Alguns antigos membros das gangues de Abidjan, que ajudaram a inventar o Nouchi, trabalham como guardas patrulhando as vielas do mercado, onde os "homens jassa" — jovens traficantes — vendem produtos para sobreviver. É aqui que nascem e morrem novas expressões todos os dias.

Germain-Arsène Kadi, professor de literatura na Universidade Alassane Ouattara, na Costa do Marfim, certa manhã entrou no mercado carregando consigo o dicionário Nouchi que escreveu. Num "maquis", um restaurante de rua com mesas e cadeiras de plástico, o proprietário reuniu alguns "homens jassa" no canto, ou "soï", para dizer as suas palavras favoritas enquanto bebiam Vody, uma mistura de vodca e energético.

— Eles vão bater em você — disse o proprietário em francês, o que me alarmou até que explicaram que o verbo francês para bater, "frapper", tinha o significado oposto ali.

Aqueles homens jassa nos trataram bem — lançando dezenas de palavras e expressões desconhecidas para mim em poucos minutos.

Kadi rabiscou freneticamente novas palavras em um bloco de notas, dizendo repetidamente:

— Mais uma para o dicionário.

É quase impossível saber qual palavra criada nas ruas de Abidjan pode se espalhar, viajar ou até mesmo sobreviver.

"Go", que significa "namorada" na Costa do Marfim, foi inscrito no conhecido dicionário francês Le Robert este ano.

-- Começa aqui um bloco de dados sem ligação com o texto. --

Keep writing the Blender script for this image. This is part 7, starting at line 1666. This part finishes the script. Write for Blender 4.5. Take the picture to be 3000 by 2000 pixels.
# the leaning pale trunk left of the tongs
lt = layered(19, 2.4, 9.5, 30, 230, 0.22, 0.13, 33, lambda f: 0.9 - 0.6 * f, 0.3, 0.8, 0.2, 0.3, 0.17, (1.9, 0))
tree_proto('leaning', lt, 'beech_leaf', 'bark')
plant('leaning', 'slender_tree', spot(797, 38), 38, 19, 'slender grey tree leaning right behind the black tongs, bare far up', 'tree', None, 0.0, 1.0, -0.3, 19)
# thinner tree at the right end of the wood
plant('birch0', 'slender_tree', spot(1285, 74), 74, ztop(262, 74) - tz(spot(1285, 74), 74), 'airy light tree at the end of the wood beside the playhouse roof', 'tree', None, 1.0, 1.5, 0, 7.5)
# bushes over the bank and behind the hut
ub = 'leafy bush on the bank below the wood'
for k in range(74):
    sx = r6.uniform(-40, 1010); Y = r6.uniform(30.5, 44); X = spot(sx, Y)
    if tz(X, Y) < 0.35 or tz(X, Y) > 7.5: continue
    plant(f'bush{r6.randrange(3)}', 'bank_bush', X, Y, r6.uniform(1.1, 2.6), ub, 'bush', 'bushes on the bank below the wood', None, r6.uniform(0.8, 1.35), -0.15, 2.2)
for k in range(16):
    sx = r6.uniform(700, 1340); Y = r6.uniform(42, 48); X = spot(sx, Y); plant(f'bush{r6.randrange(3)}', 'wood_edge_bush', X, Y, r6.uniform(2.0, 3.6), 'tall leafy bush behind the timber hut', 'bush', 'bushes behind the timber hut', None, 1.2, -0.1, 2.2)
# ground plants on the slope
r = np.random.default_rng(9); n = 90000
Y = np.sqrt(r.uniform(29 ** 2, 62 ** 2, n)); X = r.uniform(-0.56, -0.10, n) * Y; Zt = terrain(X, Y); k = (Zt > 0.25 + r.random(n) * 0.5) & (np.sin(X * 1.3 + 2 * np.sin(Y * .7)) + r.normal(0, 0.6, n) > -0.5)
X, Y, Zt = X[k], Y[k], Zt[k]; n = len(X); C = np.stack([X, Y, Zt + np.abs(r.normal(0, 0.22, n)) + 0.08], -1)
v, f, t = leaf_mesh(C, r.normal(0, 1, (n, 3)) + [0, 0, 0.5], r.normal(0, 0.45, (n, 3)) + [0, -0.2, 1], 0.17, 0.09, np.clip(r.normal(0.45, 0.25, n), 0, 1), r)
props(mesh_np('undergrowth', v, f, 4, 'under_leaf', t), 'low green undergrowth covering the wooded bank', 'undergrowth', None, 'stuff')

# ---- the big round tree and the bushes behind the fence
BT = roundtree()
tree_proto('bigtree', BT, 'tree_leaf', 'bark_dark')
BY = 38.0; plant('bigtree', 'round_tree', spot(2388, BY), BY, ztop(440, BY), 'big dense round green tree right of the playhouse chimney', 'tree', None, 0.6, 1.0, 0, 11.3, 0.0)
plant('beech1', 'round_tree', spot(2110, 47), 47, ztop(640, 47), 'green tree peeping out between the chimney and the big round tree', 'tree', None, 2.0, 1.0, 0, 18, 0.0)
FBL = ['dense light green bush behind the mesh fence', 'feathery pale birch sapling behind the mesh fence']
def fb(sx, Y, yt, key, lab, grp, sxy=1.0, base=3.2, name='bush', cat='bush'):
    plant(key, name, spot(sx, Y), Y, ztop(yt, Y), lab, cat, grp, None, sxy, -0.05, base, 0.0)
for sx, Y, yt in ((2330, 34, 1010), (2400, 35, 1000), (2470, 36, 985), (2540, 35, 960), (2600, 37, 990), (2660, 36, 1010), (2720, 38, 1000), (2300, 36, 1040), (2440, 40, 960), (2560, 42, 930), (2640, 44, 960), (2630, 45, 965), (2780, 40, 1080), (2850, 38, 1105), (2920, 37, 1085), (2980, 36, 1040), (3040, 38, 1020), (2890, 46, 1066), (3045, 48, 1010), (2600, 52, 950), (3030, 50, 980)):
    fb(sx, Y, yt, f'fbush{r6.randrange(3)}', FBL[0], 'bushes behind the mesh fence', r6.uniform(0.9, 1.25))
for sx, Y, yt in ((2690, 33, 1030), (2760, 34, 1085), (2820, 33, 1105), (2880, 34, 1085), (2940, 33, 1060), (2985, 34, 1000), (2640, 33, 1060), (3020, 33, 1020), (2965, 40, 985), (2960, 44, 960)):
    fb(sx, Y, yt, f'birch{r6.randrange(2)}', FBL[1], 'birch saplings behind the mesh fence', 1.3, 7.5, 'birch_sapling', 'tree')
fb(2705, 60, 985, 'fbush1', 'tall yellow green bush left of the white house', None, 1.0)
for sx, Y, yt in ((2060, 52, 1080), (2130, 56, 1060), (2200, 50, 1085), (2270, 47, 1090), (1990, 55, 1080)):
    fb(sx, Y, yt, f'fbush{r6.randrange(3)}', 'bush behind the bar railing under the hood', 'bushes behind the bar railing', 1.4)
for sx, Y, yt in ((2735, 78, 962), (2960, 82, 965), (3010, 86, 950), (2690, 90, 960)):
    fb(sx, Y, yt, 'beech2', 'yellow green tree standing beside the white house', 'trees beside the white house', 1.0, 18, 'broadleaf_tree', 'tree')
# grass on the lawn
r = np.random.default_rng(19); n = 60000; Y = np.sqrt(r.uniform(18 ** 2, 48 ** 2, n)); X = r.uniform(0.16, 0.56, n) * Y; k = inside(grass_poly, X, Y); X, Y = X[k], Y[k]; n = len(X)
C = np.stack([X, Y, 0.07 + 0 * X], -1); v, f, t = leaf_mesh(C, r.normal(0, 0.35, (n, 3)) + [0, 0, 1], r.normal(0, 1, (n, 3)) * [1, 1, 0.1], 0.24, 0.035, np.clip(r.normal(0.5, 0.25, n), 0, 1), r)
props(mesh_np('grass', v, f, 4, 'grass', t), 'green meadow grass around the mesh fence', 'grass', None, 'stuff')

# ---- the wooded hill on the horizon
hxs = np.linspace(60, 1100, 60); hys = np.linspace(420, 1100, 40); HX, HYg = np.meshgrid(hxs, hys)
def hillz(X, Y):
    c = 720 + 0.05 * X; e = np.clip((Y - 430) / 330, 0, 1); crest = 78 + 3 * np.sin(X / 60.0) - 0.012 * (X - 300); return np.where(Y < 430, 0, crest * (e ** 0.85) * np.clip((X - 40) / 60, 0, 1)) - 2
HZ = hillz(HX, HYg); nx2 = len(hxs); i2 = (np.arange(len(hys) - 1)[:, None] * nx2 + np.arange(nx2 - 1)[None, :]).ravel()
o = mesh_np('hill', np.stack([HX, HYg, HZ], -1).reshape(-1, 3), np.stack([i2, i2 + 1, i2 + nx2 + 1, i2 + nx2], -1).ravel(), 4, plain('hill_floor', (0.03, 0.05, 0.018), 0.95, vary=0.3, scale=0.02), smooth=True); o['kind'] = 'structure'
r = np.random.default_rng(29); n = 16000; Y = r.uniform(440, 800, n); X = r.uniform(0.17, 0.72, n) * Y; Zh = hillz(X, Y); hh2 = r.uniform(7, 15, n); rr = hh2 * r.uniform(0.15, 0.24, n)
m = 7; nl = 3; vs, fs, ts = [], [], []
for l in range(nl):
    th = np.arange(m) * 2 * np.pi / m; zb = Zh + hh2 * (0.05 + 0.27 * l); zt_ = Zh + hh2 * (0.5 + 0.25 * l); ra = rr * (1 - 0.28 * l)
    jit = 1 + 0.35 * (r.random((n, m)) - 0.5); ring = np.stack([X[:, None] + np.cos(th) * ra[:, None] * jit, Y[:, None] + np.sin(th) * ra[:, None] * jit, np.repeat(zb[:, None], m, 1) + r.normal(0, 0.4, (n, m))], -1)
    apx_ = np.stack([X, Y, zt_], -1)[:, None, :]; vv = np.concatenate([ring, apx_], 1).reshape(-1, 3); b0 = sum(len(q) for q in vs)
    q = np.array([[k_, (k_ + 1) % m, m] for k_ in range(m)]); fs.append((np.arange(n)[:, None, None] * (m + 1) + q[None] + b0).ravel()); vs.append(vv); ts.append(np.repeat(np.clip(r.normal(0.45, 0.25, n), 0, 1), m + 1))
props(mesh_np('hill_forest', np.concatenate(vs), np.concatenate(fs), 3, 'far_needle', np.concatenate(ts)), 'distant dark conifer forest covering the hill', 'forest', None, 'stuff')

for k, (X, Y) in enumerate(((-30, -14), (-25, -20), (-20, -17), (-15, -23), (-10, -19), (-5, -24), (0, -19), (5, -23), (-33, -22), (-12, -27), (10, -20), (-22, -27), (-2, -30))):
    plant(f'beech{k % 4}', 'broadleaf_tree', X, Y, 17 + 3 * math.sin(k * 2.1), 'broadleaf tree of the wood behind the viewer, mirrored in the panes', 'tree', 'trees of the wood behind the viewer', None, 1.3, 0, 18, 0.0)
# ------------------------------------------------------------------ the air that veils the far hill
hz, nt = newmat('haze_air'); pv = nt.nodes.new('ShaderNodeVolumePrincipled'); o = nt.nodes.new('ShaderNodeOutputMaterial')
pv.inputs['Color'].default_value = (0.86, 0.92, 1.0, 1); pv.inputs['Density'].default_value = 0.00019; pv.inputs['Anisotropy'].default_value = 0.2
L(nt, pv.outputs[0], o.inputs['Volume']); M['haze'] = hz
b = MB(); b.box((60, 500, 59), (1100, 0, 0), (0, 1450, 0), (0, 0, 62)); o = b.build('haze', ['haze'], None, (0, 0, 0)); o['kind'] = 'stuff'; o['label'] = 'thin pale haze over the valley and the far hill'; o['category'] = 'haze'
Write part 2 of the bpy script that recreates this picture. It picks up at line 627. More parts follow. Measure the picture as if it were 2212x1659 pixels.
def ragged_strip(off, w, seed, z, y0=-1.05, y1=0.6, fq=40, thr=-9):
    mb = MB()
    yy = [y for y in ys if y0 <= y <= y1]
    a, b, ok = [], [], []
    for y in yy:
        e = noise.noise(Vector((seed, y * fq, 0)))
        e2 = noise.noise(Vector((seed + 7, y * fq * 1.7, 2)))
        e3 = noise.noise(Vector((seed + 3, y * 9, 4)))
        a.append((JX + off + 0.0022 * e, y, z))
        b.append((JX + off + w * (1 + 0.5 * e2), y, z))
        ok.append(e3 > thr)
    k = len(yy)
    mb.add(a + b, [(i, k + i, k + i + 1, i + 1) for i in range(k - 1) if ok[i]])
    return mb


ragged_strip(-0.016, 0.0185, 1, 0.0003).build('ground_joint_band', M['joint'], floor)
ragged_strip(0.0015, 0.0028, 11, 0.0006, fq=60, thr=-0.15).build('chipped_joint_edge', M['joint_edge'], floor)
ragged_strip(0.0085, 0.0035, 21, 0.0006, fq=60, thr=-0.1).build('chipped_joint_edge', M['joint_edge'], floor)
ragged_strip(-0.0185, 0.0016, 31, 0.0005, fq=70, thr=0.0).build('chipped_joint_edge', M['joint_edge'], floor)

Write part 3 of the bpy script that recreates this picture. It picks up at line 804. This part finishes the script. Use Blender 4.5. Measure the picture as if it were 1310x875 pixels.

Este ano, em Abidjan, as pessoas começaram a chamar um namorado de "mon pain" — francês para "meu pão". Os improvisos logo proliferaram: "pain choco" é um namorado fofo. Um pão açucarado, um doce. Um pão recém saído do forno é um companheiro bonito.

Numa igreja em Abidjan no início deste ano, a congregação caiu na gargalhada, disseram-me vários fiéis, quando o padre pregou que as pessoas deveriam partilhar o seu pão com os seus irmãos.

A expressão espalhou-se como um meme nas redes sociais, atingindo os vizinhos Burkina Faso e Congo, a milhares de quilômetros de distância. Ainda não chegou à França. Mas os marfinenses gostam de brincar sobre as expressões que os franceses irão aprender — muitas vezes anos, se não décadas, mais tarde.

— Se o francês se tornar mais misto, então as visões do mundo que eles carregam mudarão — disse Josué Guébo, poeta e filósofo da Costa do Marfim. — E se África influencia o francês do ponto de vista linguístico, provavelmente irá influenciá-lo do ponto de vista ideológico.